Microscopic theory of two-step yielding in attractive colloids

TL;DR

This paper presents a microscopic mean field theory explaining the two-step yielding behavior observed in attractive colloids, highlighting the roles of two interaction length scales and phase diagram features.

Contribution

It introduces a novel microscopic model that predicts a two-step yielding process and maps out a phase diagram with hysteretic and reversible regimes for attractive colloids.

Findings

Identification of two distinct yielding lines in the phase diagram

Prediction of a sharp two-step yielding process

Hysteretic and reversible stress response regimes

Abstract

Attractive colloids display two distinct amorphous solid phases: the attractive glass, due to particle bonding, and the repulsive glass, due to the hard core repulsion. By means of a microscopic mean field approach, we analyze their response to a quasi-static shear strain.

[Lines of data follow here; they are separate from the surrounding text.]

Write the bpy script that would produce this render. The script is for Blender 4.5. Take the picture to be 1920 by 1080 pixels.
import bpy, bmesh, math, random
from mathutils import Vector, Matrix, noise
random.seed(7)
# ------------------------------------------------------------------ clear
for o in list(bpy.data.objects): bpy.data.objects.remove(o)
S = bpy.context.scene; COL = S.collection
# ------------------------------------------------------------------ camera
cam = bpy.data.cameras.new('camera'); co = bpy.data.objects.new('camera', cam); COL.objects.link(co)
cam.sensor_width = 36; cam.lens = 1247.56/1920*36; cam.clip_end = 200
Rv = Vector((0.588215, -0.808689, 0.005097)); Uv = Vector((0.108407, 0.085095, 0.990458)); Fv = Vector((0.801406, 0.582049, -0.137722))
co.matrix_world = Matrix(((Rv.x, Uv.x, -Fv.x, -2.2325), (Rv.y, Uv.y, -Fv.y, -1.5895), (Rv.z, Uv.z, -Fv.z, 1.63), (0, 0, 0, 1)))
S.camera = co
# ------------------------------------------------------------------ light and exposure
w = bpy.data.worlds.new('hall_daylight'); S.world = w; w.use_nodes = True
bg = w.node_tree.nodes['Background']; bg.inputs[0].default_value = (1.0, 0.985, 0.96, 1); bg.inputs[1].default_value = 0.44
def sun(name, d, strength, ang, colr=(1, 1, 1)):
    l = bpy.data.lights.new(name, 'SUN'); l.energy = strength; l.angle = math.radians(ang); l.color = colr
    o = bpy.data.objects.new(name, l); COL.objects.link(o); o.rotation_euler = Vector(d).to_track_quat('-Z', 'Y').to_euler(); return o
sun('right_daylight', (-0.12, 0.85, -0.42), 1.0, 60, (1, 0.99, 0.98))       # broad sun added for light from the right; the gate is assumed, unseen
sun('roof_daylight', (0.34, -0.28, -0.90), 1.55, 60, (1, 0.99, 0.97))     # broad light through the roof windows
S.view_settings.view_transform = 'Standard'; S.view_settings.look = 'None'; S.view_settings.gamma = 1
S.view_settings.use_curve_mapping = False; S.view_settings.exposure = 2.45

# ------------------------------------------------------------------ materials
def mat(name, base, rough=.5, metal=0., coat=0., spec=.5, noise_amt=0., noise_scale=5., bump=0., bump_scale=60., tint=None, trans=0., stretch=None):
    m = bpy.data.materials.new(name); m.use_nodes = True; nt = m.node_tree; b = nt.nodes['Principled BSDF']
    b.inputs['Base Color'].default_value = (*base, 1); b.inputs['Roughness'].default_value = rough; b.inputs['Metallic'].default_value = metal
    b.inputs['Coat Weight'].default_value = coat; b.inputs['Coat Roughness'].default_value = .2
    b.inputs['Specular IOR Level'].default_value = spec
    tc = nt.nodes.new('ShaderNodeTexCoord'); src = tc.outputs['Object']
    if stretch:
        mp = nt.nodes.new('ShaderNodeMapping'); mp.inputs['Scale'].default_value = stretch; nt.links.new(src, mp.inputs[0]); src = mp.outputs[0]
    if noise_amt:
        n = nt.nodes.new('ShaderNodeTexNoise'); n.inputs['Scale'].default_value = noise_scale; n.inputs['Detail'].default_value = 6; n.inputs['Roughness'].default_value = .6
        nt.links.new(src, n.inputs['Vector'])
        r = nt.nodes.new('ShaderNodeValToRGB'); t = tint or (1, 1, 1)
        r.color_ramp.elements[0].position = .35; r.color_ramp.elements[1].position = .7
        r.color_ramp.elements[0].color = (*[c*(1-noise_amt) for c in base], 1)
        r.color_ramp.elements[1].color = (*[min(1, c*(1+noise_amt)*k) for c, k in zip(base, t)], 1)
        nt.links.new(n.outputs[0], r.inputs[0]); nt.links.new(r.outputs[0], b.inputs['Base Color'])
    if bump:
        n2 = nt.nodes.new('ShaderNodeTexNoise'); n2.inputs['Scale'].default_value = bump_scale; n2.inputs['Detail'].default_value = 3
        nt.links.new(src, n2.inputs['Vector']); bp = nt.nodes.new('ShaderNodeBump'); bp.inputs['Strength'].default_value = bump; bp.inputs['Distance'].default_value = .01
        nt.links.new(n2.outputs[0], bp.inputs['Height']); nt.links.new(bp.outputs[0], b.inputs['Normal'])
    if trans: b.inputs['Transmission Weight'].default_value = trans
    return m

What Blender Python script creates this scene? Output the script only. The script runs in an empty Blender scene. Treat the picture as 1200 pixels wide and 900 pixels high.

We find that the presence of two distinct interaction length scales may result in a sharp two-step yielding process, which can be associated with a hysteretic stress response, or with a reversible but non-monotonic stress-strain curve. We derive a generic phase diagram characterized by two distinct yielding lines, an inverse yielding, and a critical point separating the hysteretic and reversible regimes. Our results should be applicable to a large class of glassy materials characterized by two distinct interaction length scales.